▶ BRIEF: Print exactly the lines from the first one down to the line containing "return ((u-672)/FX*d, d, (395-v)/FX*d)", both ends included, with no pictures and nothing else.

▶ STORED DATA:
-=-=-

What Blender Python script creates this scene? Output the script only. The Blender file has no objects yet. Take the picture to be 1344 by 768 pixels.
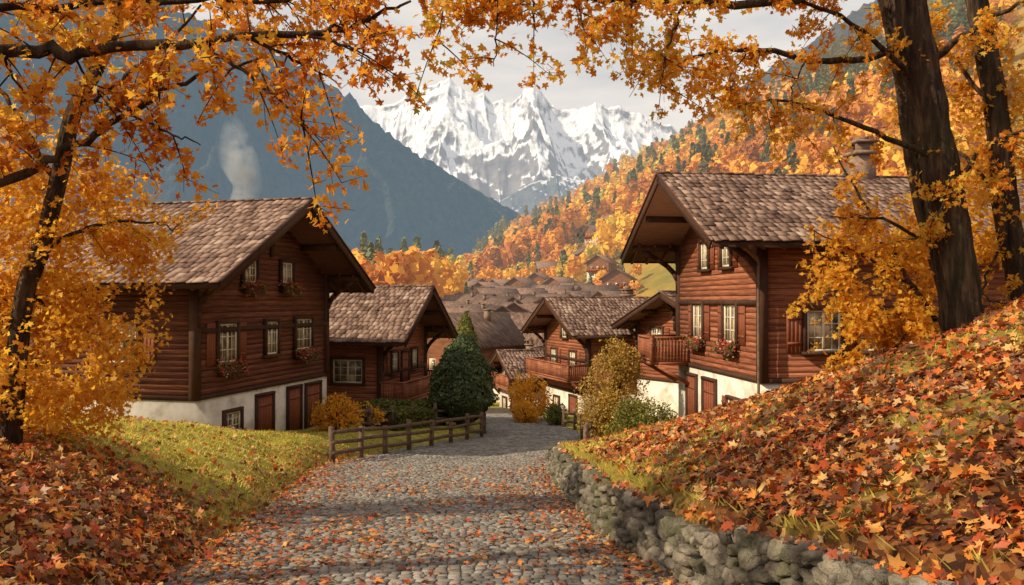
import bpy, bmesh, math, random
import numpy as np
from mathutils import Vector, Matrix
random.seed(7); rng=np.random.default_rng(7)
FX=1050.0
def S(u,v,d):
    """surveyed point: photo bearing / elevation at real distance d (metres) -> world"""
    return ((u-672)/FX*d, d, (395-v)/FX*d)

# ------------------------------------------------------------------ noise
def _hash(ix,iy,iz):
    n=(ix.astype(np.int64)*374761393+iy.astype(np.int64)*668265263+iz.astype(np.int64)*1274126177)&0xffffffff
    n=((n^(n>>13))*1274126177)&0xffffffff
    n=(n^(n>>16))&0xffffffff
    return n/4294967295.0
def vn(x,y,z=0.0):
    x,y,z=np.broadcast_arrays(np.asarray(x,float),np.asarray(y,float),np.asarray(z,float))
    ix,iy,iz=np.floor(x),np.floor(y),np.floor(z)
    fx,fy,fz=x-ix,y-iy,z-iz
    fx=fx*fx*(3-2*fx);fy=fy*fy*(3-2*fy);fz=fz*fz*(3-2*fz)
    r=0
    for a in (0,1):
        for b in (0,1):
            for c in (0,1):
                r=r+_hash(ix+a,iy+b,iz+c)*(fx if a else 1-fx)*(fy if b else 1-fy)*(fz if c else 1-fz)
    return r
def fbm(x,y,z=0.0,o=4):
    r=0;a=.5;t=0
    for i in range(o):
        r=r+a*vn(np.asarray(x)*2**i+17*i,np.asarray(y)*2**i+31*i,np.asarray(z)*2**i+7*i);t+=a;a*=.5
    return r/t
def ridged(x,y,o=5):
    r=0;a=.5;t=0
    for i in range(o):
        n=1-abs(2*vn(np.asarray(x)*2**i+19*i,np.asarray(y)*2**i+37*i)-1)
        r=r+a*n*n;t+=a;a*=.5
    return r/t
def sstep(a,b,x):
    t=np.clip((x-a)/(b-a),0,1);return t*t*(3-2*t)

# ------------------------------------------------------------------ mesh helpers
def link(ob,parent=None):
    bpy.context.scene.collection.objects.link(ob)
    if parent is not None: ob.parent=parent
    return ob
def empty(name,loc=(0,0,0),rz=0):
    e=bpy.data.objects.new(name,None);e.location=loc;e.rotation_euler=(0,0,rz);e.empty_display_size=.3
    return link(e)
def mesh_np(name,V,F,mat,parent=None,tint=None,smooth=False,zone=None):
    V=np.ascontiguousarray(V,dtype=np.float32);F=np.ascontiguousarray(F,dtype=np.int32)
    me=bpy.data.meshes.new(name);m,k=F.shape
    me.vertices.add(len(V));me.vertices.foreach_set('co',V.ravel())
    me.loops.add(m*k);me.loops.foreach_set('vertex_index',F.ravel())
    me.polygons.add(m);me.polygons.foreach_set('loop_start',np.arange(0,m*k,k,dtype=np.int32))
    if smooth: me.polygons.foreach_set('use_smooth',np.ones(m,dtype=bool))
    me.update(calc_edges=True)
    if tint is not None:
        a=me.attributes.new('tint','FLOAT','POINT');a.data.foreach_set('value',np.ascontiguousarray(tint,dtype=np.float32))
    if zone is not None:
        a=me.attributes.new('zone','FLOAT_COLOR','POINT');a.data.foreach_set('color',np.ascontiguousarray(zone,dtype=np.float32).ravel())
    me.materials.append(mat)
    return link(bpy.data.objects.new(name,me),parent)
BS=np.array([[-1,-1,-1],[1,-1,-1],[1,1,-1],[-1,1,-1],[-1,-1,1],[1,-1,1],[1,1,1],[-1,1,1]],float)*.5
BF=np.array([[0,3,2,1],[4,5,6,7],[0,1,5,4],[1,2,6,5],[2,3,7,6],[3,0,4,7]])
I3=np.eye(3)
class Bx:
    def __init__(s): s.c=[];s.s=[];s.R=[]
    def add(s,cx,cy,cz,sx,sy,sz,R=None):
        s.c.append((cx,cy,cz));s.s.append((sx,sy,sz));s.R.append(I3 if R is None else R)
    def beam(s,p,q,w,h):
        p=np.array(p,float);q=np.array(q,float);d=q-p;L=np.linalg.norm(d);d/=L
        up=np.array([0,0,1.]) if abs(d[2])<.95 else np.array([0,1.,0])
        y=np.cross(up,d);y/=np.linalg.norm(y);z=np.cross(d,y)
        s.add(*((p+q)/2),L,w,h,np.stack([d,y,z],1))
    def build(s,name,mat,parent=None):
        if not s.c: return None
        c=np.array(s.c);sz=np.array(s.s);R=np.array(s.R)
        V=np.einsum('nij,nkj->nki',R,BS[None]*sz[:,None])+c[:,None]
        n=len(c);F=(BF[None]+(np.arange(n)*8)[:,None,None]).reshape(-1,4)
        return mesh_np(name,V.reshape(-1,3),F,mat,parent)
def prism_xz(name,poly,y0,y1,mat,parent):
    n=len(poly);V=[(p[0],y0,p[1]) for p in poly]+[(p[0],y1,p[1]) for p in poly]
    F=[list(range(n)),list(range(2*n-1,n-1,-1))]+[[i,n+i,n+(i+1)%n,(i+1)%n] for i in range(n)]
    me=bpy.data.meshes.new(name);me.from_pydata(V,[],F);me.update();me.materials.append(mat)
    return link(bpy.data.objects.new(name,me),parent)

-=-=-

▶ WORKED ANSWER:
What Blender Python script creates this scene? Output the script only. The Blender file has no objects yet. Take the picture to be 1344 by 768 pixels.
import bpy, bmesh, math, random
import numpy as np
from mathutils import Vector, Matrix
random.seed(7); rng=np.random.default_rng(7)
FX=1050.0
def S(u,v,d):
    """surveyed point: photo bearing / elevation at real distance d (metres) -> world"""
    return ((u-672)/FX*d, d, (395-v)/FX*d)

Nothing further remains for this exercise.